Als nun ab 2014 auch ein Beitritt der Ukraine zur NATO spruchfrei geworden war, bedeutete dies genau das Überschreiten jener roten Linie, vor der Kennan, Hunter und Biden so eindringlich gewarnt hatten. “Sie machten nicht einmal ein Geheimnis daraus”, sagte Noam Chomsky, “sie versorgten die Ukraine mit modernen Waffen, militärischer Ausbildung, gemeinsamen Militärübungen und Massnahmen zur Integration der Ukraine in die NATO.” Selbst NATO-Generalsekretär Stoltenberg war bewusst, dass hier etwas in Gang gesetzt worden war, was kaum ein russischer Führer als tragbar ansehen konnte. Auch die deutsche Bundeskanzlerin Angela Merkel hatte schon 2008 gewarnt: “Wenn die Ukraine Teil der NATO wird, dann bedeutet dies aus der Perspektive Russlands eine Kriegserklärung.” Und der frühere Bundeskanzler Helmut Schmidt meinte: “Das Vertrauen zu Putin wurde durch die NATO-Osterweiterung unter starkem Einfluss der USA in Richtung Russland zerstört und nicht durch den russischen Überfall auf die Krim.”  

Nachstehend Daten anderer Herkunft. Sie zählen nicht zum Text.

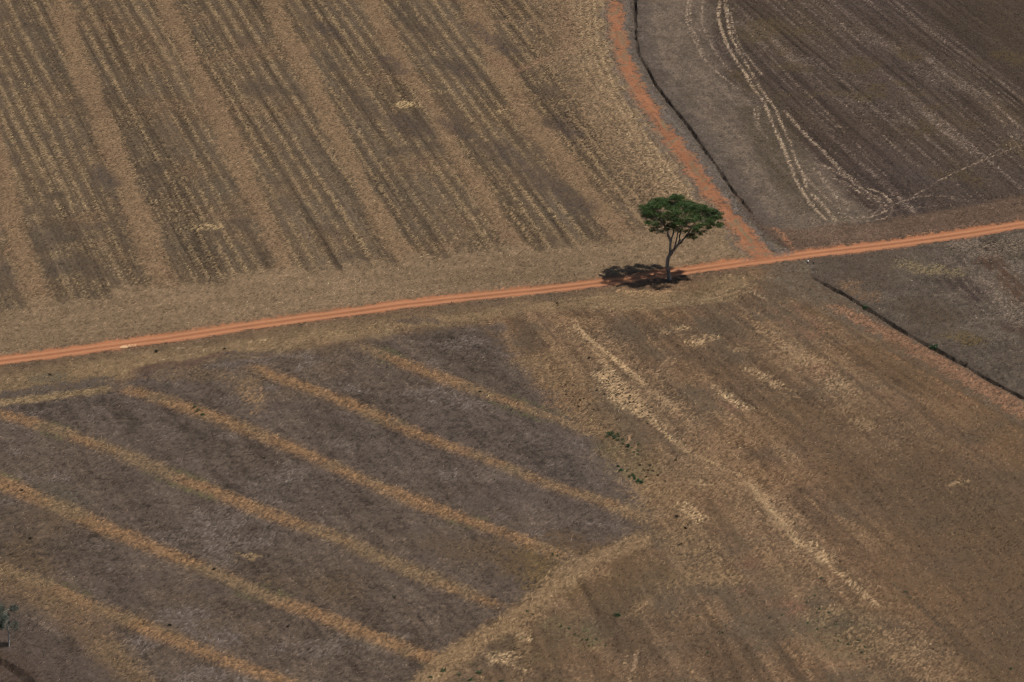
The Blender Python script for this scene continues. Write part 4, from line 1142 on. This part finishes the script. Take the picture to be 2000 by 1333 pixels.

Man stelle sich einmal vor, Mexiko und Kanada würden sich einem Militärbündnis mit Russland anschliessen. Wie würden die USA darauf wohl reagieren? So oder ähnlich musste sich Russland fühlen, als die NATO Land um Land immer näher heranrückte. Und so ist es kein Wunder, dass Putin im Dezember 2021 das Gespräch mit der US-Regierung suchte, um bezüglich Ukraine eine einvernehmliche Lösung zu finden. Hätte Joe Biden in ein solches Gespräch eingewilligt, statt es in Bausch und Bogen zu verwerfen, wer weiss, ob damit nicht vielleicht sogar der russische Überfall auf die Ukraine hätte abgewendet werden können…

Wenn man Putin als “Aggressor” und “Massenmörder” an den Pranger stellt, dann sollte man nicht vergessen, dass auch die USA alles andere als eine weisse Weste tragen. 44 Militäroperationen, zum überwiegenden Teil völkerrechtswidrig, haben die USA seit 1945 vom Zaun gerissen, allein schon die im Vietnamkrieg angerichteten Massaker gehören zu den schlimmsten Verbrechen der Menschheitsgeschichte. Insgesamt 50 Millionen Menschen sind den US-Militärschlägen bis heute zum Opfer gefallen, 500 Millionen Verwundete erlitten unvorstellbare Qualen und viele von ihnen tragen lebenslange psychische und körperliche Wunden. Und auch wenn man sich die aktuellen globalen Machtverhältnisse vor Augen führt, dann ist Russland längst nicht jener gefährliche und übermächtige Feind, als der es im Westen immer wieder dargestellt wird, ganz im Gegenteil: Verfügen die USA weltweit über rund 1000 Militärstützpunkte, von denen sich ein grosser Teil in unmittelbarer Nähe Russlands befinden, hat Russland gerade mal 20 militärische Basen im Ausland. Ebenso krass ist der Unterschied bei den militärischen Ressourcen: Rund 20 Mal grösser als jenes von Russland ist das jährliche Militärbudget der NATO.

Wer ernsthaft über den Krieg in der Ukraine diskutieren will, müsste auch all jene Fakten zur Kenntnis nehmen, die dem gängigen Feindbild nicht entsprechen oder dieses sogar in Frage stellen. Und er müsste sich auch mit der Frage beschäftigen, wie es denn möglich ist, dass über so viele Fakten, Aussagen und Zusammenhänge jüngster Vergangenheit ein so dicker Deckel des Vergessens gelegt werden konnte, dass die Erinnerung daran schon fast gänzlich ausgelöscht worden ist. Sollte schon jetzt die Wahrheit dem Krieg zum Opfer gefallen sein, dann ist, um dem Frieden eine Chance zu geben, nichts so wichtig, als vergessene und verdrängte Tatsachen so schnell wie möglich wieder aus der Vergessenheit hervorzuholen. Um nicht nur über die halbe Wahrheit zu diskutieren, sondern über die ganze. Ob das vielleicht ein Thema für den nächsten “Club” am Schweizer Fernsehen wäre?